Identify all lines in the data containing the string "wide". Copy them out.

***** DATA ENTRIES

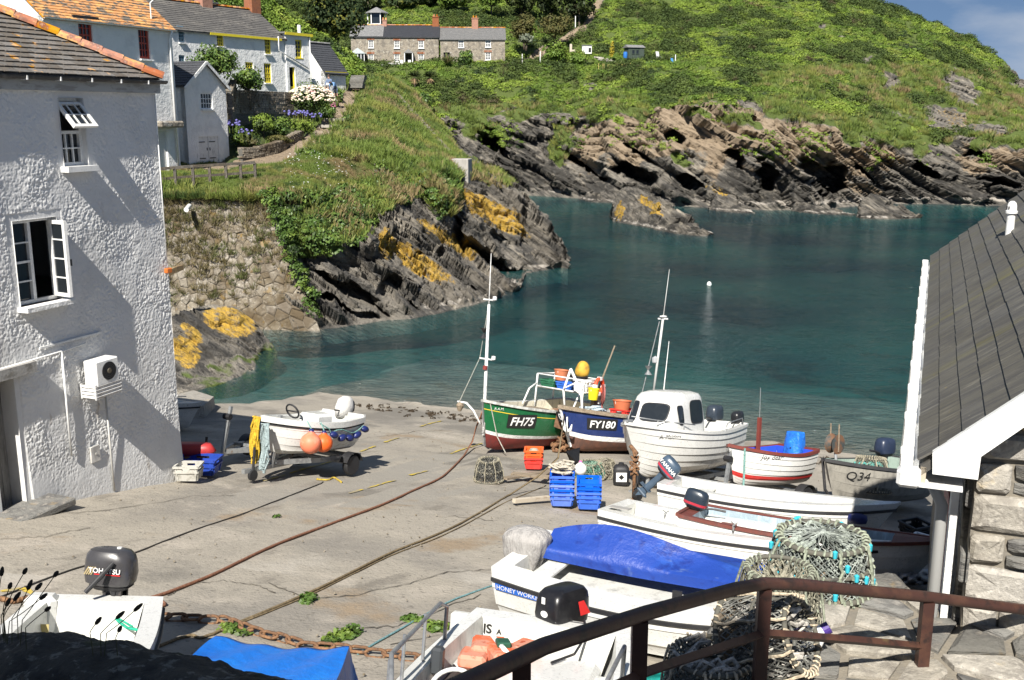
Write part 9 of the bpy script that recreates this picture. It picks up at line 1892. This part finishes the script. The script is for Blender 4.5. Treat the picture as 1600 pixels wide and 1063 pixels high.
 def tarp(a, b):
  e = .12; A = min(max((a - e) / (1 - 2 * e), 0), 1); B = min(max((b - e) / (1 - 2 * e), 0), 1); p = (c[0] * (1 - A) + c[1] * A) * (1 - B) + (c[3] * (1 - A) + c[2] * A) * B; dr = max(0, e - a, a - 1 + e, e - b, b - 1 + e) / e
  p = p - org; p = p + np.array([0, 0, .05 * math.sin(math.pi * A) * math.sin(math.pi * B) - .06 * math.sin(3.1 * A) - dr * .5 + .012 * math.sin(21 * A + 9 * B)]); out = np.array([(-1 if a < .5 else 1) * max(0, abs(a - .5) - .5 + e), (1 if b < .5 else -1) * max(0, abs(b - .5) - .5 + e), 0]) * .5; return tuple(p + out + np.array([.02 * math.sin(30 * b) * dr, .02 * math.sin(34 * a) * dr, 0]))
 MB().grid(tarp, 50, 40).obj('sheet', mat('tarp_bright_blue', (.008, .16, .62), .38, (((.02, .24, .75), 3, .5, .7), ((.006, .11, .48), 1.5, .5, .66)), bump=((7, .5, .04), (120, .15, .002)), spec=.5), o, 70)
 # weeds in the cracks
 wd = leaf_clump(46, .10, .028, .5, 91, mats=M_bush)
 for k, (x0, y0, x1, y1, n, lab) in enumerate(((500, 1000, 560, 976, 26, 'large green weed clump in the slipway crack by the chain'), (474, 934, 488, 930, 5, 'tiny weed tuft by the olive rope'), (630, 958, 660, 962, 7, 'small weed tuft left of the speedboat rail'), (672, 975, 700, 970, 9, 'green weed tuft above the speedboat rail'), (355, 978, 380, 984, 5, 'weed tuft under the chain'), (425, 800, 430, 801, 2, 'single weed by the concrete joint'))):
  r2 = random.Random(k); pts = []
  for i in range(n): t = r2.random(); p = on_slip(x0 + (x1 - x0) * t + r2.uniform(-3, 3), y0 + (y1 - y0) * t + r2.uniform(-3, 3)); p[2] = ground_z(p); pts.append(p)
  o = scatter('weed', np.array(pts), [r2.uniform(.5, 1.3) for _ in pts], wd, lab, 92 + k); 
 r3 = np.random.default_rng(5); gp = [S(a, b, -.045) for a, b in zip(r3.uniform(5, 27, 1500), r3.uniform(-14, -1, 1500)) if fbm(np.array([[a / 2.5, b / 2.5, 0]]), 3, 55)[0] > .46]
 scatter('grit', np.array(gp), r3.uniform(.3, 1.15, len(gp)) ** 2, MB().lathe([(0, -.006), (.016, 0), (.011, .012), (0, .016)], 5).mesh('pebble', M_rubble), 'loose grit and small stones on the slipway', 56)
 sw = [S(a, b, -.05) for a, b in zip(r3.normal(27.6, .5, 260) , r3.uniform(-17, -1, 260))]; scatter('wrack', np.array(sw), r3.uniform(.4, 1.2, 260), leaf_clump(14, .09, .04, .25, 57, mats=mat('wrack_brown', (.05, .035, .02), .6)), 'strand line of brown weed near the water', 58)
 # pots and floats on the platform
 zt = 7.05; P = lambda px, py, a=0: upright(on_z(px, py, zt), a)
 lobster_pot(P(1280, 908, .4), 'large lobster pot studded with turquoise knots at the platform edge', .33, .30, 61, .82, (.34, .38, .33), (.15, .165, .15), 34, .0035, band=(.30, .33, .25), bits=(.04, .42, .52), dome=.04, group='lobster pots stacked on the platform')
 lobster_pot(P(1212, 985, .1), 'round weathered lobster pot behind the railing bend', .25, .38, 62, .74, (.33, .31, .24), (.13, .125, .095), 30, .0035, band=(.27, .29, .22), group='lobster pots stacked on the platform')
 lobster_pot(upright(on_z(1150, 1058, zt) + [0, 0, .2], .5) @ Matrix.Rotation(1.15, 4, 'X') @ Matrix.Rotation(.3, 4, 'Y'), 'lobster pot tipped on its side bound with thick cream rope', .24, .36, 63, .8, (.50, .47, .42), (.10, .10, .09), 24, .004, band=(.56, .47, .34), group='lobster pots stacked on the platform')
 lobster_pot(P(1110, 1085, .9), 'lowest lobster pot with cream rope at the platform corner', .24, .22, 64, .85, (.5, .47, .42), (.1, .11, .1), 22, .004, band=(.54, .46, .34), group='lobster pots stacked on the platform')
 o = thing('net_float', 'grey stone coloured float behind the shaded rail', 'float', upright(on_z(1180, 1040, zt) + [0, 0, .14], .6) @ Matrix.Rotation(1.2, 4, 'Y')); MB().lathe([(0, -.17), (.10, -.15), (.125, -.02), (.11, .1), (.05, .19), (0, .2)], 18).obj('float', mat('grey_float', (.24, .23, .2), .7, (((.17, .16, .14), 5, .5, .65),)), o, True)
 o = thing('canister', 'white plastic container with purple mark and orange spot on the platform', 'canister', upright(on_z(1240, 1035, zt) + [0, 0, .10], -.35) @ Matrix.Rotation(1.0, 4, 'X')); se_loft(MB(), [(-.14, 0, .09, .06, 4), (-.13, 0, .105, .075, 4), (.08, 0, .105, .075, 4), (.15, 0, .06, .045, 3), (.18, 0, .03, .03, 2)], 24).obj('body', M_pvc, o, 40)
 MB().lathe([(0, .175), (.034, .175), (.034, .215), (0, .215)], 14).obj('cap', paint('cap_purple', (.06, .03, .2), .4), o); MB().tube([(-.03 + .03 * math.cos(a), .077, .06 + .025 * math.sin(a)) for a in np.linspace(0, 6.28, 17)[:-1]], .006, 5, closed=True).obj('purple_ring', paint('mark_purple', (.4, .1, .6), .5), o); MB().lathe([(0, 0), (.022, .001), (0, .002)], 9, axis='Y', c=(.03, .077, -.05)).obj('orange_spot', M_orange, o)
 tag(MB().grid(lambda a, b: tuple(on_slip(1010 + 60 * a, 1085 - 42 * b, .35 + .12 * math.sin(3 * a) + .05 * math.sin(9 * b))), 20, 14).obj('teal_sheet', mat('teal_sheet', (.02, .33, .30), .5, (((.04, .42, .38), 4, .5, .7),)), None, True), 'teal plastic sheet in the shade under the railing', 'sheet')
gear()
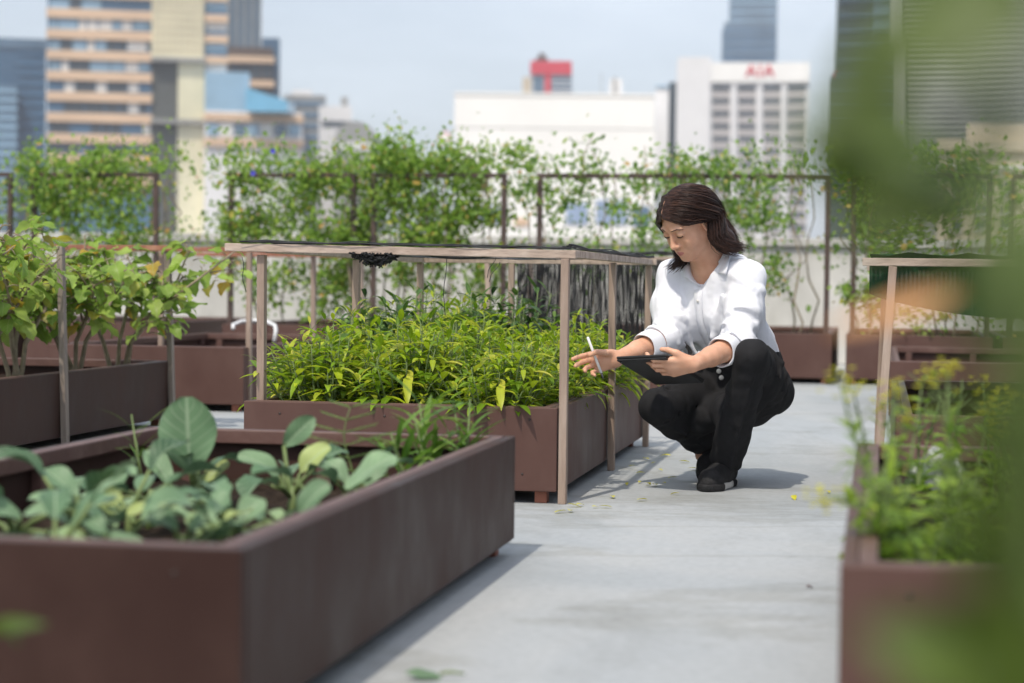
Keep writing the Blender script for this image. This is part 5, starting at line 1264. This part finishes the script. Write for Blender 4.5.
TF.cone(kneeL + (hemL - kneeL) * .28 + fh * -.015, kneeL + (hemL - kneeL) * .9 - fh * .018, .045, .048, .02)
shn = ankR - kneeR; hemR = ankR + shn * .11
TF.path([kneeR, kneeR + shn * .4, kneeR + shn * .75, hemR], [.052, .052, .050, .050], .025)
TF.cone(kneeR + shn * .3 + A_(0, 0, .02), hipR + A_(-.04, -.02, -.03), .045, .06, .03)
def tfold(pts, r_, sub=False, k=.012): TF.path([np.array(p) for p in pts], [r_ * .55] + [r_] * (len(pts) - 2) + [r_ * .55], k, sub=sub)
s1 = kneeL + (hemL - kneeL) * .12; s2 = kneeL + (hemL - kneeL) * .96; sx = np.cross(hemL - kneeL, A_(0, 1, 0)); sx /= np.linalg.norm(sx); toC = A_(-.1, -1, 0)
tfold([s1 + toC * .058 + sx * .018, (s1 + s2) / 2 + toC * .058 + sx * .016, s2 + toC * .058 + sx * .022], .007); tfold([s1 + toC * .060 + sx * .036, (s1 + s2) / 2 + toC * .058 + sx * .036, s2 + toC * .058 + sx * .042], .006, True)
tfold([s1 + toC * .062 - sx * .02, (s1 * .4 + s2 * .6) + toC * .060 - sx * .014], .006, True)
for i in range(5):
    c = kneeR + (hipR - kneeR) * (.10 + .13 * i); tfold([c + A_(0, -.03, .064), c + A_(-.02, -.07, .02), c + A_(.02, -.072, -.03)], .008, i % 2 == 1)
    c = hipL + (kneeL - hipL) * (.15 + .16 * i); tfold([c + A_(.03, 0, .07), c + A_(.075, -.01, .02), c + A_(.07, -.02, -.03)], .008, i % 2 == 0)
for i in range(4):
    c = kneeR + shn * (.15 + .2 * i); tfold([c + A_(-.03, -.05, .02), c + A_(-.01, -.064, -.01), c + A_(.03, -.055, -.04)], .007, i % 2 == 0)
TF.cone(hipL * .5 + kneeL * .5 - A_(0, 0, .05), kneeL * .45 + ankL * .55 + A_(.02, .07, 0), .05, .035, .03); TF.cone(pel - su * .05, kneeL * .5 + ankL * .5 + A_(-.01, .10, .0), .085, .06, .03)
TF.path([V3(P(702, 424, 6.42)), V3(P(711, 415, 6.40)), V3(P(718, 408, 6.40))], [.035, .038, .035], .03)
TF.displace(lambda p: .006 * vnoise(p, 15) + .0035 * vnoise(p + 5.1, 42) + .0035 * crease(p @ RT + 2.2, 12) - .003 * crease(p @ RT.T + 6.3, 15))
TF.cone(hemL - A_(0, 0, .0), hemL + (hemL - kneeL) * .5, .085, .085, 0, sub=True); TF.cone(hemL - (hemL - kneeL) * .12, hemL + (hemL - kneeL) * .2, .047, .049, .003, sub=True)
TF.cone(hemR + shn * .07, hemR + shn * .5, .09, .09, 0, sub=True)
tr_o = sdf_obj('trousers', TF, [M['black_cloth']], person, None, 2)
mb = MB(); rows = []
# the two collar leaves lying on the chest
for A0, B0_, C0, D0 in (((713.5, 251), (707, 270), (726, 275), (731, 252)), ((694.5, 264), (700.5, 286), (683, 276), (684, 263))):
    mb = MB(); vs = []; n1, n2 = 9, 8; tl = None
    for i in range(n1 + 1):
        for j in range(n2 + 1):
            s_, t_ = i / n1, j / n2
            top = (A0[0] + (D0[0] - A0[0]) * t_, A0[1] + (D0[1] - A0[1]) * t_); bot = (B0_[0] + (C0[0] - B0_[0]) * t_, B0_[1] + (C0[1] - B0_[1]) * t_)
            p, d_ = cam_hit(top[0] + (bot[0] - top[0]) * s_, top[1] + (bot[1] - top[1]) * s_, SF)
            dist = (p - np.array(EYE)) @ d_
            if dist < 6.9: tl = dist
            vs.append(np.array(EYE) + d_ * (tl or 6.36))
    vs = np.array(vs).reshape(n1 + 1, n2 + 1, 3)
    for _ in range(6): 
        w2 = vs.copy(); w2[1:-1, 1:-1] = (vs[:-2, 1:-1] + vs[2:, 1:-1] + vs[1:-1, :-2] + vs[1:-1, 2:]) / 4; w2[0, 1:-1] = (vs[0, :-2] + vs[0, 2:] + vs[0, 1:-1]) / 3; w2[-1, 1:-1] = (vs[-1, :-2] + vs[-1, 2:] + vs[-1, 1:-1]) / 3; vs = w2
    oc = -np.array(ray(705, 268)); oc /= np.linalg.norm(oc); lift = np.array([.010 * math.sin(PI * min(1, .25 + i / n1 * .55)) + .003 for i in range(n1 + 1)])
    vs = (vs + oc * lift[:, None, None] + sf * .002).reshape(-1, 3)
    mb.add(vs, [(i * (n2 + 1) + j, i * (n2 + 1) + j + 1, (i + 1) * (n2 + 1) + j + 1, (i + 1) * (n2 + 1) + j) for i in range(n1) for j in range(n2)])
    o = sub_mb(mb, 'collar_leaf', M['white_cloth'], shirt); sd = o.modifiers.new('thick', 'SOLIDIFY'); sd.thickness = .0025; sd.offset = 0
for i, (px, py) in enumerate(((715.5, 364), (719, 371), (721.5, 377.5))):      # buttoned waist
    d_ = np.array(ray(px, py)); d_ /= np.linalg.norm(d_); p = np.array(EYE) + d_ * 5.9
    for _ in range(1500):
        j = np.round((p - TF.lo) / TF.h).astype(int)
        if (j >= 0).all() and (j < TF.n).all() and TF.a[tuple(j)] < .001: break
        p = p + d_ * .001
    mb = MB(); nrm_ = -d_ * .85 + sf * .3; mb.tube([p + d_ * .003, p + nrm_ * .003, p + nrm_ * .0055], [.0082, .0082, .0055], 12); sub_mb(mb, 'waist_button', M['pearl'], tr_o)

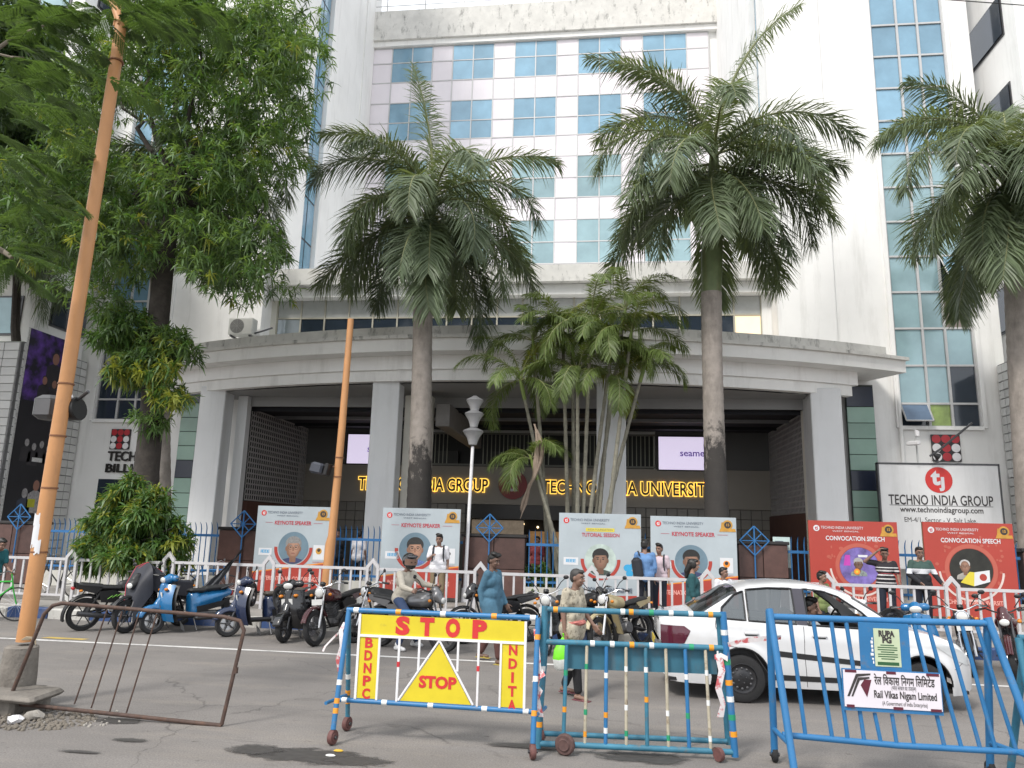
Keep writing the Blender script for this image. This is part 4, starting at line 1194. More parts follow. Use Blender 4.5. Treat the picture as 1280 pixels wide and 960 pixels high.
TY = 18.6
foot = at(183, 700, TY)
tr = thing('mast_tree', 'big leafy tree with dark trunk and dense drooping foliage at the left', 'tree', (foot.x, TY, .2))
b = MB()
tp = [at(186, 700, TY), at(183, 590, TY), at(190, 520, TY), at(194, 440, TY), at(203, 350, TY), at(212, 280, TY), at(214, 215, TY)]
tp[0].z = .2
b.tube(tp, [.36, .32, .30, .29, .27, .24, .17], 12)
ends = [(250, 60), (330, 90), (150, 120), (300, 200), (120, 230), (260, 150), (330, 300), (90, 320), (180, 60), (230, 20)]
for i, e in enumerate(ends):
    s = at(212 + (i % 3) * 2, 300 - (i % 4) * 30, TY); yo = TY + (-1.6, 1.2, .4, -1.0, 1.8)[i % 5]
    limb(b, s, at(*e, yo), .13, .03, .22, 8, i)
b.build('trunk', BARK, tr, world=True)
bl = []
q = random.Random(21)
for (px, py, r, d) in [(245, 50, 75, 1), (318, 60, 60, 1), (165, 95, 70, 1), (250, 150, 85, .9), (335, 135, 48, 1), (110, 215, 80, 1), (240, 245, 82, .9), (305, 215, 55, .9), (150, 300, 78, 1), (60, 300, 70, 1), (262, 310, 60, .9), (315, 300, 45, 1), (85, 130, 65, .8), (25, 235, 60, .8), (205, 10, 60, 1), (300, 5, 60, .9), (345, 55, 40, .9),
                       (355, 30, 38, .8), (368, 110, 28, .9), (345, 185, 36, .9), (290, 345, 34, .9), (328, 345, 26, .8), (120, 365, 38, .9), (355, 85, 30, .8), (378, 28, 26, .8), (385, 75, 22, .8), (375, 150, 20, .8)]:
    for yy in (TY - 1.3, TY + 1.3):
        bl.append(blob_px(px + q.uniform(-12, 12), py + q.uniform(-10, 10), r * .88, yy, d * .38, yd=1.5))
for (px, py, r, d) in [(162, 408, 34, 1.3), (140, 424, 20, 1.3), (214, 428, 25, 1.2), (190, 452, 28, 1.3), (165, 468, 18, 1.3), (213, 492, 16, 1.3), (190, 528, 15, 1.2), (236, 440, 12, 1.0)]:
    bl.append(blob_px(px, py, r, TY - .35, d, yd=.8))
o = inst('crown', crown_np(bl, 11, .30, .046, 5, [LEAFT, LEAFD, LEAFB, LEAFN], [.53, .25, .19, .03]), tr, -tr.location)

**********

RESULT OF THIS EXERCISE:
Write part 9 of the bpy script that recreates this picture. It picks up at line 1892. This part finishes the script. The script is for Blender 4.5. Treat the picture as 1600 pixels wide and 1063 pixels high.
Keep writing the Blender script for this image. This is part 4, starting at line 1194. More parts follow. Use Blender 4.5. Treat the picture as 1280 pixels wide and 960 pixels high.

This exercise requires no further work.